» **DIRECTION**:
Only the lines from the first one through the line with "sink cut-out', 'countertop')" should be printed, exactly as they appear.

» **INFORMATION PROVIDED**:
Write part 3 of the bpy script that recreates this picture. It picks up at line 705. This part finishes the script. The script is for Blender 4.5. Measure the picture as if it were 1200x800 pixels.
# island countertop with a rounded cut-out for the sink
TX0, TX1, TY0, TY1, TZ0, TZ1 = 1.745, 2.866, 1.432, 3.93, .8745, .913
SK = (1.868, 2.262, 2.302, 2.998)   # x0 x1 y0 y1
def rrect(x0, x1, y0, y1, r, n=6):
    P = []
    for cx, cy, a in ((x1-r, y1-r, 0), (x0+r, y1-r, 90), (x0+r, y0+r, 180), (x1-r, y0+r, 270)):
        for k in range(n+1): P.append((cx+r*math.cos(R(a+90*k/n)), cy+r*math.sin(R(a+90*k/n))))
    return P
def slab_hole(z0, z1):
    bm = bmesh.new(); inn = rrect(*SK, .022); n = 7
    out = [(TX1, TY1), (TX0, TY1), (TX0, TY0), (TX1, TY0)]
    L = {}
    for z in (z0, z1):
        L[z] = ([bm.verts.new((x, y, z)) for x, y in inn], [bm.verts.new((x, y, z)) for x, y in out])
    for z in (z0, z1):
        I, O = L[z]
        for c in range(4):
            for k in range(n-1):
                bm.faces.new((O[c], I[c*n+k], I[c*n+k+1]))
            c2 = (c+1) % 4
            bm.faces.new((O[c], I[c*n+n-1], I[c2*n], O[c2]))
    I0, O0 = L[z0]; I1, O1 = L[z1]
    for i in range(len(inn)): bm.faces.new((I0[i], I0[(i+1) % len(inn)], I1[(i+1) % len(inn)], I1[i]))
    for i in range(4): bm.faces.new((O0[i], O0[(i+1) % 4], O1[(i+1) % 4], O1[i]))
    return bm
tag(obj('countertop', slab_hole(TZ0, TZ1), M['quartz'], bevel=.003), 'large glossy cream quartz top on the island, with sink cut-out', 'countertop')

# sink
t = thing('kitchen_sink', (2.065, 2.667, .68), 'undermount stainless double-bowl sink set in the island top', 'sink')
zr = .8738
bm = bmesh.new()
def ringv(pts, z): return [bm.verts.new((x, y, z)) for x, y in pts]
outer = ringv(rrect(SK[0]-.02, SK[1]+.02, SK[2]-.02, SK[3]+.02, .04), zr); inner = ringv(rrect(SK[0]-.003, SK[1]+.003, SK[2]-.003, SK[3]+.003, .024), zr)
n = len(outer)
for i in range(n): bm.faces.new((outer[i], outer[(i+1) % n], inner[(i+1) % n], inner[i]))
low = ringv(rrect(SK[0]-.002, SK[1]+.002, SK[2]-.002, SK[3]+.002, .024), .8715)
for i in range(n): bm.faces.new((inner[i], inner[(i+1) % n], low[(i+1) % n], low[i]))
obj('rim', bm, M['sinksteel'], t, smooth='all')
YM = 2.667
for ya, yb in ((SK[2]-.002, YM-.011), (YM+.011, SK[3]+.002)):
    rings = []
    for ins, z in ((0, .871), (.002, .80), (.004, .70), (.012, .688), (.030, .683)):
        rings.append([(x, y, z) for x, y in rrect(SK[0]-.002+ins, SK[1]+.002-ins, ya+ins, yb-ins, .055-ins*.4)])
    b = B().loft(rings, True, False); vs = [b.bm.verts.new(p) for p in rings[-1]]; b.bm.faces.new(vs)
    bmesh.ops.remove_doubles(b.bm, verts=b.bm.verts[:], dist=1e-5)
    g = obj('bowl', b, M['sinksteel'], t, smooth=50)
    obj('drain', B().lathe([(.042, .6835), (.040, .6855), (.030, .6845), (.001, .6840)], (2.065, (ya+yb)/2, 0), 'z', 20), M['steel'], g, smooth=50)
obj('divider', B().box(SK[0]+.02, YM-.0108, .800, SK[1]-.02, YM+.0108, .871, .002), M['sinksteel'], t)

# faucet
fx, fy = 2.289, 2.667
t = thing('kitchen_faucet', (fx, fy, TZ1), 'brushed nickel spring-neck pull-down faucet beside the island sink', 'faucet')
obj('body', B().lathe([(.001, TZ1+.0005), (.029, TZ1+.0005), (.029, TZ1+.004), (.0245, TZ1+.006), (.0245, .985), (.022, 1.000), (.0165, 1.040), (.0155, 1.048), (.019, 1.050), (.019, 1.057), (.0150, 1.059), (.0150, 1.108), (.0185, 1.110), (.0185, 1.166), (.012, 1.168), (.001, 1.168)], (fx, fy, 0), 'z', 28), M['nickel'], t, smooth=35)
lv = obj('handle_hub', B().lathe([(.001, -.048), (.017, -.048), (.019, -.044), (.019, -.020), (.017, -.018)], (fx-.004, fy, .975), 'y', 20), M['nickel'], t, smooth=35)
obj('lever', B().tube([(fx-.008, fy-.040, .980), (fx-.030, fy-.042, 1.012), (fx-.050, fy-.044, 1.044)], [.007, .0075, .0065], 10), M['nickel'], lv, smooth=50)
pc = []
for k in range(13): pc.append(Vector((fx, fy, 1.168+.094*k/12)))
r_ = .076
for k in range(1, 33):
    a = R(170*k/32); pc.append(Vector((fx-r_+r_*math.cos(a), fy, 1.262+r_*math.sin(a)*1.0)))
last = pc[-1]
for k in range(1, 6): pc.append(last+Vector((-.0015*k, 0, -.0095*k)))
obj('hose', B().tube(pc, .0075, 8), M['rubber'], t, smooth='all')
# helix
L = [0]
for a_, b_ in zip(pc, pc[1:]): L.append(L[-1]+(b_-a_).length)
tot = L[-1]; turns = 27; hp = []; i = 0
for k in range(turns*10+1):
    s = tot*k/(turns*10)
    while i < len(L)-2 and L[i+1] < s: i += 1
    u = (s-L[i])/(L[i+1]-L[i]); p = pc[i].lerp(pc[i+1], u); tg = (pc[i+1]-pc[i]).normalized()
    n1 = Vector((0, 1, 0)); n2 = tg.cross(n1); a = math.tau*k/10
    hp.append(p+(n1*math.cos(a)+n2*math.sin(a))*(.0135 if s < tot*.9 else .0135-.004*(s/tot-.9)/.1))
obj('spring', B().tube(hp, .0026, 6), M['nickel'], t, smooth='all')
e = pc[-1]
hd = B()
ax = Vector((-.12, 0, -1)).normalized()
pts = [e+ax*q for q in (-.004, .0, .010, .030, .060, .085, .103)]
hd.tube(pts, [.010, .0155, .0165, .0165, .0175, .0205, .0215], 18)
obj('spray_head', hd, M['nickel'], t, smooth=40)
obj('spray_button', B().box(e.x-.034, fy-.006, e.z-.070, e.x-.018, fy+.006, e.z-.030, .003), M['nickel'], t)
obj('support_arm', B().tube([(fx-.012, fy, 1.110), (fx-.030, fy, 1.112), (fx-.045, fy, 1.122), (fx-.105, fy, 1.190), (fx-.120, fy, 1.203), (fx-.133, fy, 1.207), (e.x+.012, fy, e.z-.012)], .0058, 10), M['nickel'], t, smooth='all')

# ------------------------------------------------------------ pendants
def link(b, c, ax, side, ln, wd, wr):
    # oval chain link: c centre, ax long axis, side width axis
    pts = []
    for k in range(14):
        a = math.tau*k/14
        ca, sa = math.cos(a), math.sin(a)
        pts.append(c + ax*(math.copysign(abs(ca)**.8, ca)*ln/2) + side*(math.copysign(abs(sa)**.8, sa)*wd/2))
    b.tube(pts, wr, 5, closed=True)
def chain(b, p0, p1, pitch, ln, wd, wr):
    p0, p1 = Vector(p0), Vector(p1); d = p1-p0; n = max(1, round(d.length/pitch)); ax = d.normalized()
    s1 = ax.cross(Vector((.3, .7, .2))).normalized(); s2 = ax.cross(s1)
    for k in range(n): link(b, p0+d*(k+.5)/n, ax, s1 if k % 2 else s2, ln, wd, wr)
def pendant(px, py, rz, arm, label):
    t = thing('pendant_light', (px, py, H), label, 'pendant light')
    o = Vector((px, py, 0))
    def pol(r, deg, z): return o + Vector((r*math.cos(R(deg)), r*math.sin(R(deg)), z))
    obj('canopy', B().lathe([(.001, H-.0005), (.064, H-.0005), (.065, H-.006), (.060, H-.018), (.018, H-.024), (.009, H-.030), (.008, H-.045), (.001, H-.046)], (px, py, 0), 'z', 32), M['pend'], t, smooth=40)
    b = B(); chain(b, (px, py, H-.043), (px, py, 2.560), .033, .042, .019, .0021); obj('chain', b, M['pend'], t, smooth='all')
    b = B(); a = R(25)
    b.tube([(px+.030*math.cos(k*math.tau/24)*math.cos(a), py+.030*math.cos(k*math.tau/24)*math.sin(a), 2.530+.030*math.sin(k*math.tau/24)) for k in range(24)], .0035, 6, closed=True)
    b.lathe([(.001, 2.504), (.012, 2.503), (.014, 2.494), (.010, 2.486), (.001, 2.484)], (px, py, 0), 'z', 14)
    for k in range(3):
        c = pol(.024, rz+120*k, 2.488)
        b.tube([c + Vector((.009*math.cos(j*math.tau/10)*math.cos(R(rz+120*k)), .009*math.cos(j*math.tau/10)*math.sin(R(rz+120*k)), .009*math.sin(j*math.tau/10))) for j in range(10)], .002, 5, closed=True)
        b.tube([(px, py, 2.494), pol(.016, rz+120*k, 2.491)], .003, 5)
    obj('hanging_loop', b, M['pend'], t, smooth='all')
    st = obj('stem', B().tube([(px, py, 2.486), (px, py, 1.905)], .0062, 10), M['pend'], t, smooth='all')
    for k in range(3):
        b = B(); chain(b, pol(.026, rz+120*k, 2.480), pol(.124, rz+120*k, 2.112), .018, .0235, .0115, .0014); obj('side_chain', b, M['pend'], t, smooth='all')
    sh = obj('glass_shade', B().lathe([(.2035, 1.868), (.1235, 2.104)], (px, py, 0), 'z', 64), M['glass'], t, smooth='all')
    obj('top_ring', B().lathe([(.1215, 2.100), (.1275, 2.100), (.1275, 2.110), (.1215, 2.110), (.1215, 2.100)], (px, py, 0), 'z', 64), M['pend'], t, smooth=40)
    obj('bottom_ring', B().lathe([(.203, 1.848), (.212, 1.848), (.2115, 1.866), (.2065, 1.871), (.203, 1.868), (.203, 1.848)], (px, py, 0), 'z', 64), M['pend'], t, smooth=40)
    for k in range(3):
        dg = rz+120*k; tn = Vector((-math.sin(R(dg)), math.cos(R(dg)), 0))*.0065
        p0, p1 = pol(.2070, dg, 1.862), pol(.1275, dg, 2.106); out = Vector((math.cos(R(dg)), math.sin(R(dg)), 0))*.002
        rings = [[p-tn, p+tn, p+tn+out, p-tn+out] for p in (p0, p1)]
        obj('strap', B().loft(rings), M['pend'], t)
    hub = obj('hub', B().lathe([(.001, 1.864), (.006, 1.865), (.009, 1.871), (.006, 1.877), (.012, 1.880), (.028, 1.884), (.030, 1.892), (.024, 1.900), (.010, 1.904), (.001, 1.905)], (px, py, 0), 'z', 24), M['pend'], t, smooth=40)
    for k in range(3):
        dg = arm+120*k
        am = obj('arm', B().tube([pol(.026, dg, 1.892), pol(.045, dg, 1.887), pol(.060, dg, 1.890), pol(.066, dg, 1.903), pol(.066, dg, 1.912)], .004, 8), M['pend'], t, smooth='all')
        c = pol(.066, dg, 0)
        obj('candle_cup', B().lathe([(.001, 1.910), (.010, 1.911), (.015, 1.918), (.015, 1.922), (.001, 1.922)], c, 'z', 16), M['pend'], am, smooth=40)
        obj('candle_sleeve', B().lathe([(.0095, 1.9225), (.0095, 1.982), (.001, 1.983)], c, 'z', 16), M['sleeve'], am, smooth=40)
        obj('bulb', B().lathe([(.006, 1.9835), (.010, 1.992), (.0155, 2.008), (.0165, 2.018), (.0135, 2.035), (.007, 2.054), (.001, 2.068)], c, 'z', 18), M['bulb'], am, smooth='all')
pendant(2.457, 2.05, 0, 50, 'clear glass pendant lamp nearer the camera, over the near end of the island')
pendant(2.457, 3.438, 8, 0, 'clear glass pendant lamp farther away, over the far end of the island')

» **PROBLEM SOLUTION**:
Write part 3 of the bpy script that recreates this picture. It picks up at line 705. This part finishes the script. The script is for Blender 4.5. Measure the picture as if it were 1200x800 pixels.
# island countertop with a rounded cut-out for the sink
TX0, TX1, TY0, TY1, TZ0, TZ1 = 1.745, 2.866, 1.432, 3.93, .8745, .913
SK = (1.868, 2.262, 2.302, 2.998)   # x0 x1 y0 y1
def rrect(x0, x1, y0, y1, r, n=6):
    P = []
    for cx, cy, a in ((x1-r, y1-r, 0), (x0+r, y1-r, 90), (x0+r, y0+r, 180), (x1-r, y0+r, 270)):
        for k in range(n+1): P.append((cx+r*math.cos(R(a+90*k/n)), cy+r*math.sin(R(a+90*k/n))))
    return P
def slab_hole(z0, z1):
    bm = bmesh.new(); inn = rrect(*SK, .022); n = 7
    out = [(TX1, TY1), (TX0, TY1), (TX0, TY0), (TX1, TY0)]
    L = {}
    for z in (z0, z1):
        L[z] = ([bm.verts.new((x, y, z)) for x, y in inn], [bm.verts.new((x, y, z)) for x, y in out])
    for z in (z0, z1):
        I, O = L[z]
        for c in range(4):
            for k in range(n-1):
                bm.faces.new((O[c], I[c*n+k], I[c*n+k+1]))
            c2 = (c+1) % 4
            bm.faces.new((O[c], I[c*n+n-1], I[c2*n], O[c2]))
    I0, O0 = L[z0]; I1, O1 = L[z1]
    for i in range(len(inn)): bm.faces.new((I0[i], I0[(i+1) % len(inn)], I1[(i+1) % len(inn)], I1[i]))
    for i in range(4): bm.faces.new((O0[i], O0[(i+1) % 4], O1[(i+1) % 4], O1[i]))
    return bm
tag(obj('countertop', slab_hole(TZ0, TZ1), M['quartz'], bevel=.003), 'large glossy cream quartz top on the island, with sink cut-out', 'countertop')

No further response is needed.